Wednesday 7 April 2010

Digital Economy Bollocks

Well, all in all, this has been an infuriating evening for me, following as I was the mindless passing of the Digital Economy Bill by the small minority of blithering idiots who actually turned up to the Commons to deal with the matter. As if the evening couldn’t get any worse, I was following the whole palaver on the Grauniad website, which, being the Grauniad, was as lucid about the whole thing as my grandma’s tights.
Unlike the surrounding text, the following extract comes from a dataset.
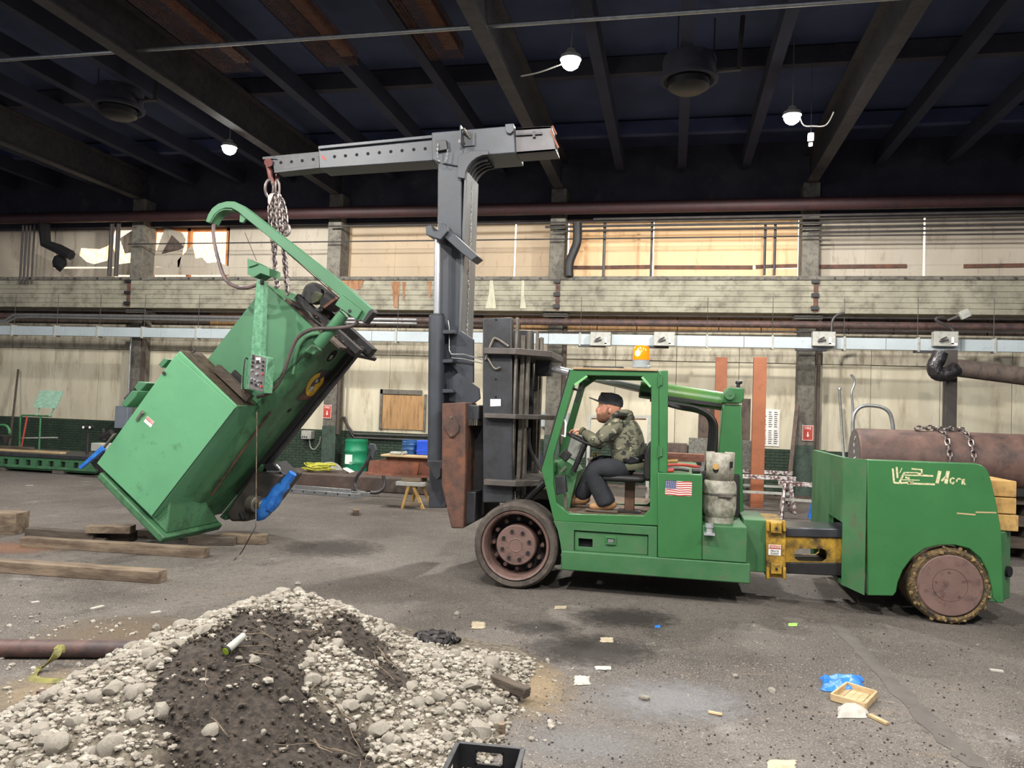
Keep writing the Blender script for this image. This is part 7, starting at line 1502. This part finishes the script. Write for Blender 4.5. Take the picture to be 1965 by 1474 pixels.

My interest in the Digital Economy Bill began, really, out of curiosity for the fate of fellow photographers, some of whom rely upon selling stock photographs for publications. If the 43rd clause had been passed, publishers would have effectively been granted free licence to print photographs without credit or payment to the photographer, so long as they could reasonably prove that they’d made an effort to contact them first. The clause was not passed, I am delighted to say, and cameras were tossed gleefully into the air across the United Kingdom.

It’s the rest of the Bill that concerns me, though. It appears that some slippery laws have just been passed. Legislation over copyright infringement could lead to many, many people’s internet connections being limited and even disconnected. All right, all right fair enough. You can get a lot of things on DVD now, piracy costs billions, why should musicians bother making music if you’re not going to pay for it, chunter chunter chunter…

I’m quite sure you don’t need me to cough all those hackneyed, unimaginative, frigid arguments at you. They have become as familiar and irritating as the Kaiser Chiefs over the last decade. If it’s all the same to you, I’ll err on the side of logic, and think about the implications of what has just been passed.

One: Cutting off an internet connection is one thing, but you would, surely, need proof that the concerned property’s wi-fi connection hadn’t been hacked, a phenomenon which I fully expect to increase as, erm, as a direct result of this legislation. Additionally, what of shared houses such as student accommodation? If one tenant gets caught, is it right that everyone should suffer?

Two: Is this Government not a part of the same UN organization which has previously argued that internet access should be regarded as a basic human right?

Three: The inevitable legal fragility of public access to online material is bound to have a profound negative effect on wi-fi connections in city and town centres, universities, airports, trains, hotels, bars, cafés and even, it delights me to say, the Houses of Parliament. Come on, MPs. Which one of those were you in this evening, when the votes were being cast? Wasn’t Parliament, was it? Choads.

Blogs will doubtlessly crop up frantically over the next two or three days, on this subject. I’ll have a keen eye open for anybody who can logically justify this legislation, as I’m sure you will too. I shall sign off to torrent an informative television documentary, mercifully available online, that has never been released on DVD - while I still can. Thanks to politicians who couldn’t be bothered to turn up to the debate, the United Kingdom has just became an altogether muggier place to live.